(INSTRUCTIONS TO FOLLOW) Reproduce exactly the lines below, from the first one through the line containing "sin, cos, rad", and omit any pictures.

(AVAILABLE DATA)
####################

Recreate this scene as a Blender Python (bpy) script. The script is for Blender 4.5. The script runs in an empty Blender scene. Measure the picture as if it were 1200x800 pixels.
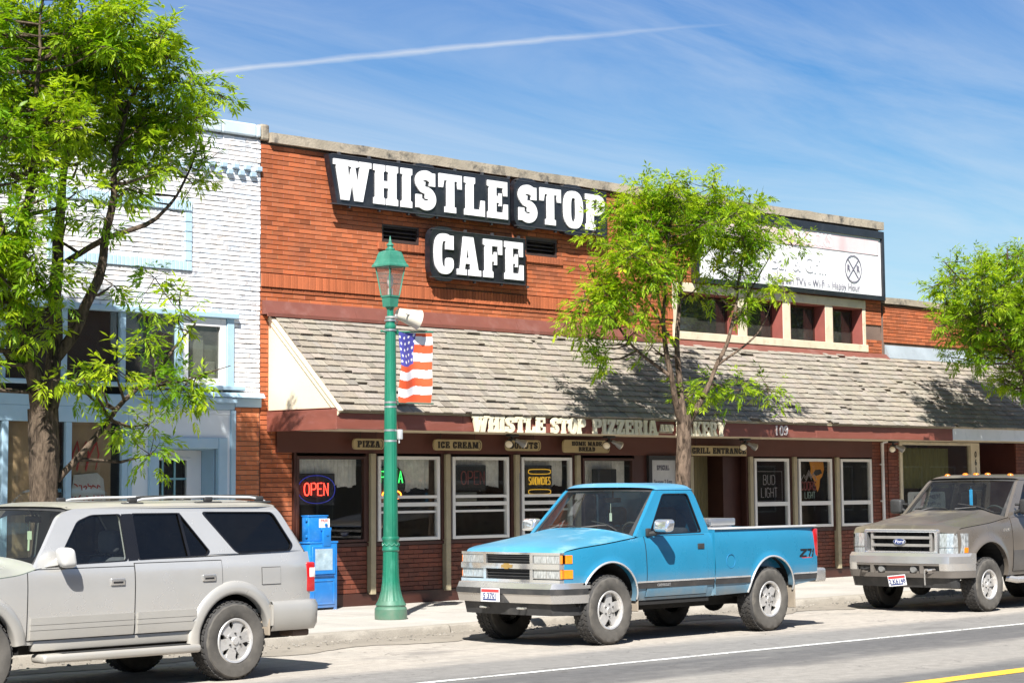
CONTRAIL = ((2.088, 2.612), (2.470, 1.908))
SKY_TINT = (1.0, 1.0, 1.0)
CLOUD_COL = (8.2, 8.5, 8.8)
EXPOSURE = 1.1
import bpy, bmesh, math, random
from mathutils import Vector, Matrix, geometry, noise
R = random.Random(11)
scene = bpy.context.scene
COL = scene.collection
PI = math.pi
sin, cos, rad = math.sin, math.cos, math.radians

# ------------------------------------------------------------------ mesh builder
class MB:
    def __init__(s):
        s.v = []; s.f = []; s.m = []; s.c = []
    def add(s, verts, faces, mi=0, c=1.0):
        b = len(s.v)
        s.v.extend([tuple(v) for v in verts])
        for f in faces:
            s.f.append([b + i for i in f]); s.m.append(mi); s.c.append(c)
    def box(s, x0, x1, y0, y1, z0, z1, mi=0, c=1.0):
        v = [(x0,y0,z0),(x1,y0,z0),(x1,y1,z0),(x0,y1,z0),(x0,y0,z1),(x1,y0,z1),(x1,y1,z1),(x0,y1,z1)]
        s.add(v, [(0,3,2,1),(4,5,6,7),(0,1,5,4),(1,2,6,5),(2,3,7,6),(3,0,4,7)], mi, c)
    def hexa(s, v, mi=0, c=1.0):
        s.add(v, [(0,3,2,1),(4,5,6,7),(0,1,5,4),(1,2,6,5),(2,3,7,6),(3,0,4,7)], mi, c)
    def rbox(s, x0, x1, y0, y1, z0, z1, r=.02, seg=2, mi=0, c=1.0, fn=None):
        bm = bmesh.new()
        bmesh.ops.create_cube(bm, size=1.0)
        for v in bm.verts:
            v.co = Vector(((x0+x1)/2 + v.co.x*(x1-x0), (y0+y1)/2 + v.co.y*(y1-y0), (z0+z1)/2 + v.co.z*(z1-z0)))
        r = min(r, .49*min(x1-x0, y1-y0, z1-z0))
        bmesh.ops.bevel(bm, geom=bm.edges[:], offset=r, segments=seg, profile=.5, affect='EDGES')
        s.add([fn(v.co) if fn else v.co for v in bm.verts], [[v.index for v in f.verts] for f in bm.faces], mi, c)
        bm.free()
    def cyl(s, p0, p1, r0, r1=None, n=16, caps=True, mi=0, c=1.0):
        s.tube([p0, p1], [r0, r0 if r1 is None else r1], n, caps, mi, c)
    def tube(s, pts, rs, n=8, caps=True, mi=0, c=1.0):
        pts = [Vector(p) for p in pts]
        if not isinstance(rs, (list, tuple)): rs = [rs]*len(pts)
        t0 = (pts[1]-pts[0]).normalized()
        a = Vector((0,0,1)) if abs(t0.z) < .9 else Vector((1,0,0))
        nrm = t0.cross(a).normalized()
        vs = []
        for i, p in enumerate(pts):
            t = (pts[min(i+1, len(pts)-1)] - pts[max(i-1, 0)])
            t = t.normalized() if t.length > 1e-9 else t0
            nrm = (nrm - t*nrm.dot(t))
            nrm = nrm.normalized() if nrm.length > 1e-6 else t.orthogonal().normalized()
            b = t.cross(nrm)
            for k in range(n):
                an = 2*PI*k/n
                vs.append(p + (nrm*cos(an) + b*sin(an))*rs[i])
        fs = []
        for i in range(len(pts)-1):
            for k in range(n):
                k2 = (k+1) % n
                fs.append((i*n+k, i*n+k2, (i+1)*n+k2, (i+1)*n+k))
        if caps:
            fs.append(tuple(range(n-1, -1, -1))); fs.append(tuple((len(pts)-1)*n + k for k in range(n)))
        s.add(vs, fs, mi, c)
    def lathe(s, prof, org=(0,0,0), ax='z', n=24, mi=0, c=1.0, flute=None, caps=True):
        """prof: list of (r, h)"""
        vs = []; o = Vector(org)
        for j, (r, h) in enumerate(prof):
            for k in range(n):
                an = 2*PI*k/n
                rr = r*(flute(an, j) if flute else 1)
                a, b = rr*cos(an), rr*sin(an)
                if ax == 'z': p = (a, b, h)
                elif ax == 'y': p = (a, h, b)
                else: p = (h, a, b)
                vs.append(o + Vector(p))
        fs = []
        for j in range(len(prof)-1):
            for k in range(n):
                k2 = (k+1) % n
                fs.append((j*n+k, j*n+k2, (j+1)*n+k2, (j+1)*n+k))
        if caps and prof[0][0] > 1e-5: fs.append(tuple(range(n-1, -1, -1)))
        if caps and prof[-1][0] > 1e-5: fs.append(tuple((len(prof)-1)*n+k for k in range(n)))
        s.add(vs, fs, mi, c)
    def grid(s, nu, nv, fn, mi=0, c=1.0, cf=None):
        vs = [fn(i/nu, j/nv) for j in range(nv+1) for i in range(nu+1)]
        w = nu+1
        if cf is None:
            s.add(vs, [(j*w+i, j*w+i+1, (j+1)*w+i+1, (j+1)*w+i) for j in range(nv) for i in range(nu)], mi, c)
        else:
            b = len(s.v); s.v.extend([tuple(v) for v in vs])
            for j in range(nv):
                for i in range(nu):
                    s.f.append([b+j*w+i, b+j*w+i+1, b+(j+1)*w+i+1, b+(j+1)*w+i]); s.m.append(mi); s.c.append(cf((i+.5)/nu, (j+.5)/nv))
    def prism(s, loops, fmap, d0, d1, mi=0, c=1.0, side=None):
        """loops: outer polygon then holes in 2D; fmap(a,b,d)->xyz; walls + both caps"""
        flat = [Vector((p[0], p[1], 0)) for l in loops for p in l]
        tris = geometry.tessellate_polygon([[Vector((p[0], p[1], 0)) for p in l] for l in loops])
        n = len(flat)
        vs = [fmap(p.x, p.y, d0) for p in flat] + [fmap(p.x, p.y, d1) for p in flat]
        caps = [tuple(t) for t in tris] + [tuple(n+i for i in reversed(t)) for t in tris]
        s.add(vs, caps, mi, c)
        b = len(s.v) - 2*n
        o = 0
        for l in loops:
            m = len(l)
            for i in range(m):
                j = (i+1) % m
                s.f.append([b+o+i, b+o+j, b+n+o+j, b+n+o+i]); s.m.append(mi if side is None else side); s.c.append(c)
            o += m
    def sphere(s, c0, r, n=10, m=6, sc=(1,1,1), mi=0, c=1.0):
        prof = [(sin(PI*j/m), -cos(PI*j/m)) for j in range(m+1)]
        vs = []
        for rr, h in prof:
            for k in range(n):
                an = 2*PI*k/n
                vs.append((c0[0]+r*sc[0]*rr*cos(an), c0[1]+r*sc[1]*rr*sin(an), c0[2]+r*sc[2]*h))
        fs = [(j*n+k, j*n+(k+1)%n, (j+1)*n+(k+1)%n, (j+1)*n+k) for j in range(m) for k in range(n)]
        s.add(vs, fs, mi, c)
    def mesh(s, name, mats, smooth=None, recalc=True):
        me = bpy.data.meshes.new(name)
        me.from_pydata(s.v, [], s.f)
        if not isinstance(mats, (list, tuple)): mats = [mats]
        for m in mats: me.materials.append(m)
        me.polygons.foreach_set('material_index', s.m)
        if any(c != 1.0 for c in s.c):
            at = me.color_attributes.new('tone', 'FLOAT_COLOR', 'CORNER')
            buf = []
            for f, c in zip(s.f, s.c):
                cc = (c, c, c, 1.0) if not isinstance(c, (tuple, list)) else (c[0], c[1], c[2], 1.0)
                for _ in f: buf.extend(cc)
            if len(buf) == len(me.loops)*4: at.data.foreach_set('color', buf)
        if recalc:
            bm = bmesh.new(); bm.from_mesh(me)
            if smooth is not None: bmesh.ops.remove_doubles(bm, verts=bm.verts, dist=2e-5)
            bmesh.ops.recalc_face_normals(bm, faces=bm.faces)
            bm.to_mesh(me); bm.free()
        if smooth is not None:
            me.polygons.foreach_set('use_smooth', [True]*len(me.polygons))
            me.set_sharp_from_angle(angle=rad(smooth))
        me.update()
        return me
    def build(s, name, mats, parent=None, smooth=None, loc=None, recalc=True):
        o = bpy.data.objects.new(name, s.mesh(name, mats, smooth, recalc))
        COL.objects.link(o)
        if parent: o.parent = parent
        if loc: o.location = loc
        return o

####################

(ANSWER FOR THIS EXERCISE)
Recreate this scene as a Blender Python (bpy) script. The script is for Blender 4.5. The script runs in an empty Blender scene. Measure the picture as if it were 1200x800 pixels.
CONTRAIL = ((2.088, 2.612), (2.470, 1.908))
SKY_TINT = (1.0, 1.0, 1.0)
CLOUD_COL = (8.2, 8.5, 8.8)
EXPOSURE = 1.1
import bpy, bmesh, math, random
from mathutils import Vector, Matrix, geometry, noise
R = random.Random(11)
scene = bpy.context.scene
COL = scene.collection
PI = math.pi
sin, cos, rad = math.sin, math.cos, math.radians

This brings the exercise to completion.